** START **
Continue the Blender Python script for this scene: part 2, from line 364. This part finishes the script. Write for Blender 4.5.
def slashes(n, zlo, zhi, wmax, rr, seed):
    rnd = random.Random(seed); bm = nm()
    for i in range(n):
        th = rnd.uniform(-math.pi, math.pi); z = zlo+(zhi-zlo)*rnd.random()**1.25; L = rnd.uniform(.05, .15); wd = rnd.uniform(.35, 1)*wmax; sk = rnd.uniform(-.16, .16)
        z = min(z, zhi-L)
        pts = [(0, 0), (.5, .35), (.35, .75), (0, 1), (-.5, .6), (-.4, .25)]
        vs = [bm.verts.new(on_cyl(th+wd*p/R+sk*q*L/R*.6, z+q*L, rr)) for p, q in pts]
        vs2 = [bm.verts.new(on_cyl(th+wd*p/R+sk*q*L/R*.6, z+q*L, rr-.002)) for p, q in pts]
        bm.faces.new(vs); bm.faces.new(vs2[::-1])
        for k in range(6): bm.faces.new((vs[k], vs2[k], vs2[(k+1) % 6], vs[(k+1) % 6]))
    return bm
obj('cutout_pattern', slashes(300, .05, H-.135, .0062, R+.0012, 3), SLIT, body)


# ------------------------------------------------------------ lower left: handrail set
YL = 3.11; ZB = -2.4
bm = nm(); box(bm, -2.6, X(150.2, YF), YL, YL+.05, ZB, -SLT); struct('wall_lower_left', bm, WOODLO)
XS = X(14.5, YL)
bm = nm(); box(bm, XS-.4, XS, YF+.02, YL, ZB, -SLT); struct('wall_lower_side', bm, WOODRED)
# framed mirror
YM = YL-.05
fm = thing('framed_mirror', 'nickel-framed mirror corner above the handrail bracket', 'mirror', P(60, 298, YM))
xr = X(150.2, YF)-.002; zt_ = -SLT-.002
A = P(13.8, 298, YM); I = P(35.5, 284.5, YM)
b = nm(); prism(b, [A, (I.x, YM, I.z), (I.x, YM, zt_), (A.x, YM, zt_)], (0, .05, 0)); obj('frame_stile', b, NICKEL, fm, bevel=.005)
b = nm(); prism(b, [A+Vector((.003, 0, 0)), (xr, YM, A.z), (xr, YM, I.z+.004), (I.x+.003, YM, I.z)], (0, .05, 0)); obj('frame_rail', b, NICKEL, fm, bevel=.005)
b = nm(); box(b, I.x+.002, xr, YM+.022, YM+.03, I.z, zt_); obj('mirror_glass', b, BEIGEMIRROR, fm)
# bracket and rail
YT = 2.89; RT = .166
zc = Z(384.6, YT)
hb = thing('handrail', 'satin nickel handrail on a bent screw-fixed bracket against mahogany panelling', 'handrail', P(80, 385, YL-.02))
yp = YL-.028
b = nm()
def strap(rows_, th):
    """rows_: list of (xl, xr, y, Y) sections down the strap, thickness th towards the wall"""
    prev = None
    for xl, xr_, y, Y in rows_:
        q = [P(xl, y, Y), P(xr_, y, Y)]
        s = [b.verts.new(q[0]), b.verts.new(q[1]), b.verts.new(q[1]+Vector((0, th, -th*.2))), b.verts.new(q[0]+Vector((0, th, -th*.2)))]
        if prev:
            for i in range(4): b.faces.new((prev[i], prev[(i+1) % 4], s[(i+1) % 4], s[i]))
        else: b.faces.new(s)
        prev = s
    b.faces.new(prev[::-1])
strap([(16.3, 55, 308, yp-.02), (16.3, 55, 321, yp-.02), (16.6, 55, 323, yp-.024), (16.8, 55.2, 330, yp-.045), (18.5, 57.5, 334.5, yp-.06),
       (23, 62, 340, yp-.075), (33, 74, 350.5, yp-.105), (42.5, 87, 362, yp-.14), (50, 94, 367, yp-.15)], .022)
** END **
__GOAL__
Copy all of the data. Keep every word exactly as it is.

__ANSWER FOR THIS EXERCISE__
Continue the Blender Python script for this scene: part 2, from line 364. This part finishes the script. Write for Blender 4.5.
def slashes(n, zlo, zhi, wmax, rr, seed):
    rnd = random.Random(seed); bm = nm()
    for i in range(n):
        th = rnd.uniform(-math.pi, math.pi); z = zlo+(zhi-zlo)*rnd.random()**1.25; L = rnd.uniform(.05, .15); wd = rnd.uniform(.35, 1)*wmax; sk = rnd.uniform(-.16, .16)
        z = min(z, zhi-L)
        pts = [(0, 0), (.5, .35), (.35, .75), (0, 1), (-.5, .6), (-.4, .25)]
        vs = [bm.verts.new(on_cyl(th+wd*p/R+sk*q*L/R*.6, z+q*L, rr)) for p, q in pts]
        vs2 = [bm.verts.new(on_cyl(th+wd*p/R+sk*q*L/R*.6, z+q*L, rr-.002)) for p, q in pts]
        bm.faces.new(vs); bm.faces.new(vs2[::-1])
        for k in range(6): bm.faces.new((vs[k], vs2[k], vs2[(k+1) % 6], vs[(k+1) % 6]))
    return bm
obj('cutout_pattern', slashes(300, .05, H-.135, .0062, R+.0012, 3), SLIT, body)


# ------------------------------------------------------------ lower left: handrail set
YL = 3.11; ZB = -2.4
bm = nm(); box(bm, -2.6, X(150.2, YF), YL, YL+.05, ZB, -SLT); struct('wall_lower_left', bm, WOODLO)
XS = X(14.5, YL)
bm = nm(); box(bm, XS-.4, XS, YF+.02, YL, ZB, -SLT); struct('wall_lower_side', bm, WOODRED)
# framed mirror
YM = YL-.05
fm = thing('framed_mirror', 'nickel-framed mirror corner above the handrail bracket', 'mirror', P(60, 298, YM))
xr = X(150.2, YF)-.002; zt_ = -SLT-.002
A = P(13.8, 298, YM); I = P(35.5, 284.5, YM)
b = nm(); prism(b, [A, (I.x, YM, I.z), (I.x, YM, zt_), (A.x, YM, zt_)], (0, .05, 0)); obj('frame_stile', b, NICKEL, fm, bevel=.005)
b = nm(); prism(b, [A+Vector((.003, 0, 0)), (xr, YM, A.z), (xr, YM, I.z+.004), (I.x+.003, YM, I.z)], (0, .05, 0)); obj('frame_rail', b, NICKEL, fm, bevel=.005)
b = nm(); box(b, I.x+.002, xr, YM+.022, YM+.03, I.z, zt_); obj('mirror_glass', b, BEIGEMIRROR, fm)
# bracket and rail
YT = 2.89; RT = .166
zc = Z(384.6, YT)
hb = thing('handrail', 'satin nickel handrail on a bent screw-fixed bracket against mahogany panelling', 'handrail', P(80, 385, YL-.02))
yp = YL-.028
b = nm()
def strap(rows_, th):
    """rows_: list of (xl, xr, y, Y) sections down the strap, thickness th towards the wall"""
    prev = None
    for xl, xr_, y, Y in rows_:
        q = [P(xl, y, Y), P(xr_, y, Y)]
        s = [b.verts.new(q[0]), b.verts.new(q[1]), b.verts.new(q[1]+Vector((0, th, -th*.2))), b.verts.new(q[0]+Vector((0, th, -th*.2)))]
        if prev:
            for i in range(4): b.faces.new((prev[i], prev[(i+1) % 4], s[(i+1) % 4], s[i]))
        else: b.faces.new(s)
        prev = s
    b.faces.new(prev[::-1])
strap([(16.3, 55, 308, yp-.02), (16.3, 55, 321, yp-.02), (16.6, 55, 323, yp-.024), (16.8, 55.2, 330, yp-.045), (18.5, 57.5, 334.5, yp-.06),
       (23, 62, 340, yp-.075), (33, 74, 350.5, yp-.105), (42.5, 87, 362, yp-.14), (50, 94, 367, yp-.15)], .022)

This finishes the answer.